(begin)
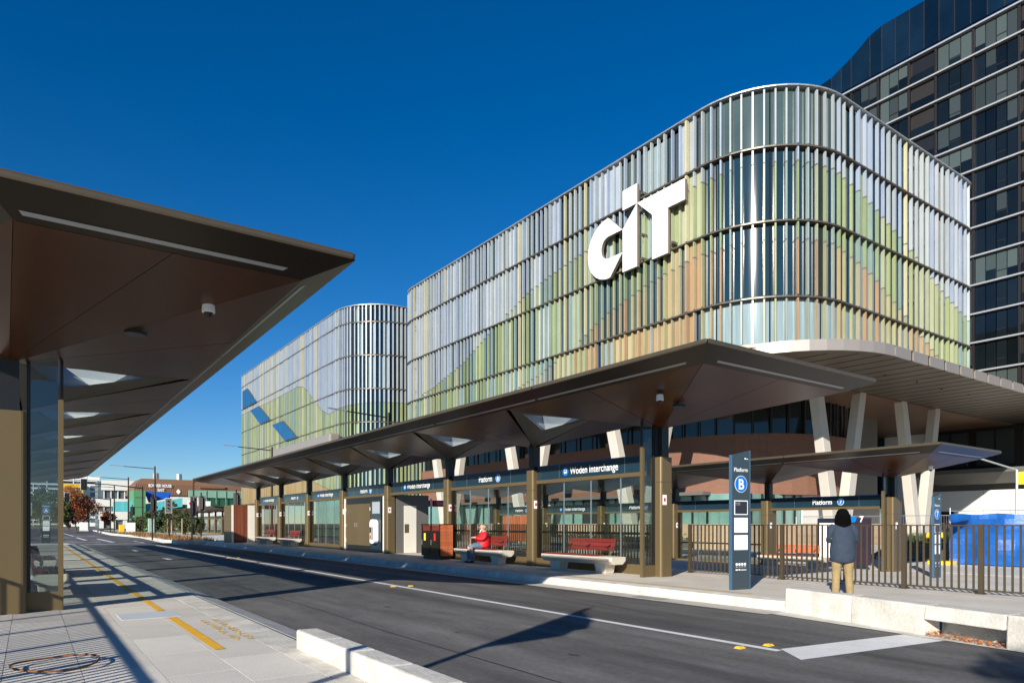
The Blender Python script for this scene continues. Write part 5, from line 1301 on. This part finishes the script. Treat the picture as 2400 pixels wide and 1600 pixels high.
# ---- seated man with a cane (local: +y forward)
mn = thing('person', 'bald person in bright red jacket and jeans sitting with a cane', 'person', (13.10, 20.25, 0))
V = [(0, 0, .57, .14), (0, -.02, .74, .15), (0, -.01, .92, .15), (0, .01, 1.04, .11), (0, .03, 1.10, .056), (0, .045, 1.16, .075), (0, .05, 1.225, .095), (0, .03, 1.29, .065)]
E_ = [(0, 1), (1, 2), (2, 3), (3, 4), (4, 5), (5, 6), (6, 7)]
for s in (-1, 1):
    i = len(V); V += [(s * .11, .10, .57, .09), (s * .16, .46, .56, .068), (s * .14, .44, .10, .045), (s * .15, .58, .04, .038)]; E_ += [(0, i), (i, i + 1), (i + 1, i + 2), (i + 2, i + 3)]
for s in (-1, 1):
    i = len(V); V += [(s * .18, .0, 1.02, .06), (s * .27, .06, .80, .048), (s * .08, .34, .86, .032)]; E_ += [(3, i), (i, i + 1), (i + 1, i + 2)]
    hand(V, E_, i + 2, (-s * .55, .75, -.15), (0, .1, 1), s)
skinned('body', M['skin'], mn, V, E_)
hd = lambda p: L2W(mn, p)
MB().ell(hd((.015, .148, 1.205)), .016, .026, .024).build('nose', M['skin'], mn, smooth=True)
for s in (-1, 1):
    MB().ell(hd((s * .036 + .012, .135, 1.235)), .014, .01, .009).build('eye', M['shoe'], mn, smooth=True); MB().ell(hd((s * .092, .045, 1.205)), .014, .024, .034).build('ear', M['skin'], mn, smooth=True)
    MB().tube([hd((s * .036 + .012 + .024 * math.cos(2 * math.pi * k / 12), .148, 1.235 + .02 * math.sin(2 * math.pi * k / 12))) for k in range(13)], .003, seg=4).build('spectacle_rim', M['black'], mn)
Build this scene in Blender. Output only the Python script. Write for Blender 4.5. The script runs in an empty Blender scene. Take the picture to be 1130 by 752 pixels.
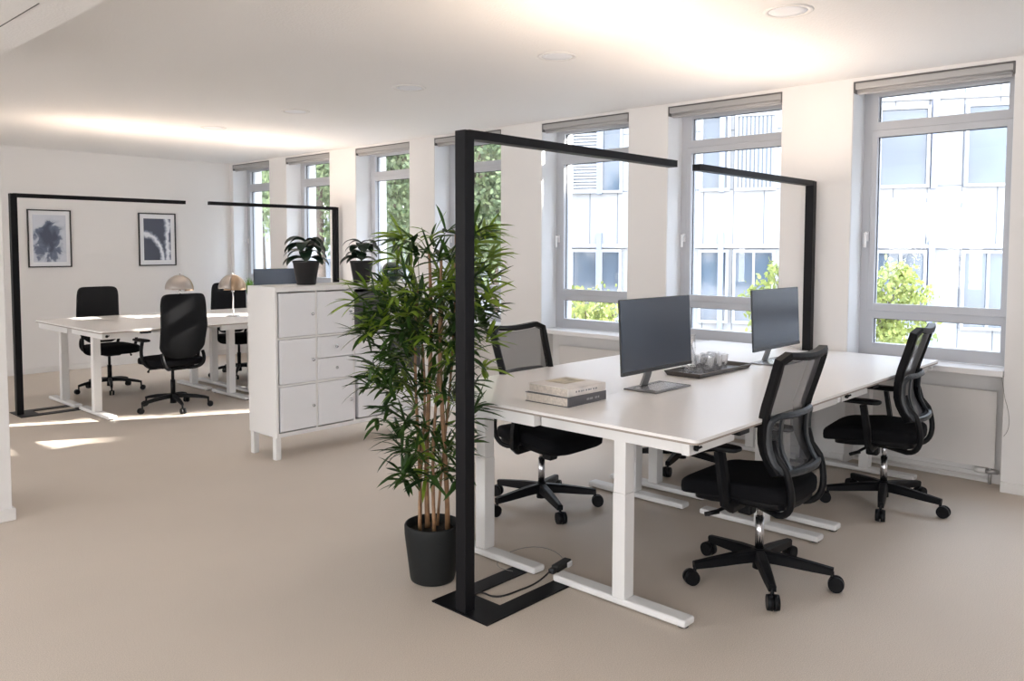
(end)
Please set down each line of the data above exactly as written, without the pictures.

Response below —
The Blender Python script for this scene continues. Write part 5, from line 1301 on. This part finishes the script. Treat the picture as 2400 pixels wide and 1600 pixels high.
# ---- seated man with a cane (local: +y forward)
mn = thing('person', 'bald person in bright red jacket and jeans sitting with a cane', 'person', (13.10, 20.25, 0))
V = [(0, 0, .57, .14), (0, -.02, .74, .15), (0, -.01, .92, .15), (0, .01, 1.04, .11), (0, .03, 1.10, .056), (0, .045, 1.16, .075), (0, .05, 1.225, .095), (0, .03, 1.29, .065)]
E_ = [(0, 1), (1, 2), (2, 3), (3, 4), (4, 5), (5, 6), (6, 7)]
for s in (-1, 1):
    i = len(V); V += [(s * .11, .10, .57, .09), (s * .16, .46, .56, .068), (s * .14, .44, .10, .045), (s * .15, .58, .04, .038)]; E_ += [(0, i), (i, i + 1), (i + 1, i + 2), (i + 2, i + 3)]
for s in (-1, 1):
    i = len(V); V += [(s * .18, .0, 1.02, .06), (s * .27, .06, .80, .048), (s * .08, .34, .86, .032)]; E_ += [(3, i), (i, i + 1), (i + 1, i + 2)]
    hand(V, E_, i + 2, (-s * .55, .75, -.15), (0, .1, 1), s)
skinned('body', M['skin'], mn, V, E_)
hd = lambda p: L2W(mn, p)
MB().ell(hd((.015, .148, 1.205)), .016, .026, .024).build('nose', M['skin'], mn, smooth=True)
for s in (-1, 1):
    MB().ell(hd((s * .036 + .012, .135, 1.235)), .014, .01, .009).build('eye', M['shoe'], mn, smooth=True); MB().ell(hd((s * .092, .045, 1.205)), .014, .024, .034).build('ear', M['skin'], mn, smooth=True)
    MB().tube([hd((s * .036 + .012 + .024 * math.cos(2 * math.pi * k / 12), .148, 1.235 + .02 * math.sin(2 * math.pi * k / 12))) for k in range(13)], .003, seg=4).build('spectacle_rim', M['black'], mn)
Build this scene in Blender. Output only the Python script. Write for Blender 4.5. The script runs in an empty Blender scene. Take the picture to be 1130 by 752 pixels.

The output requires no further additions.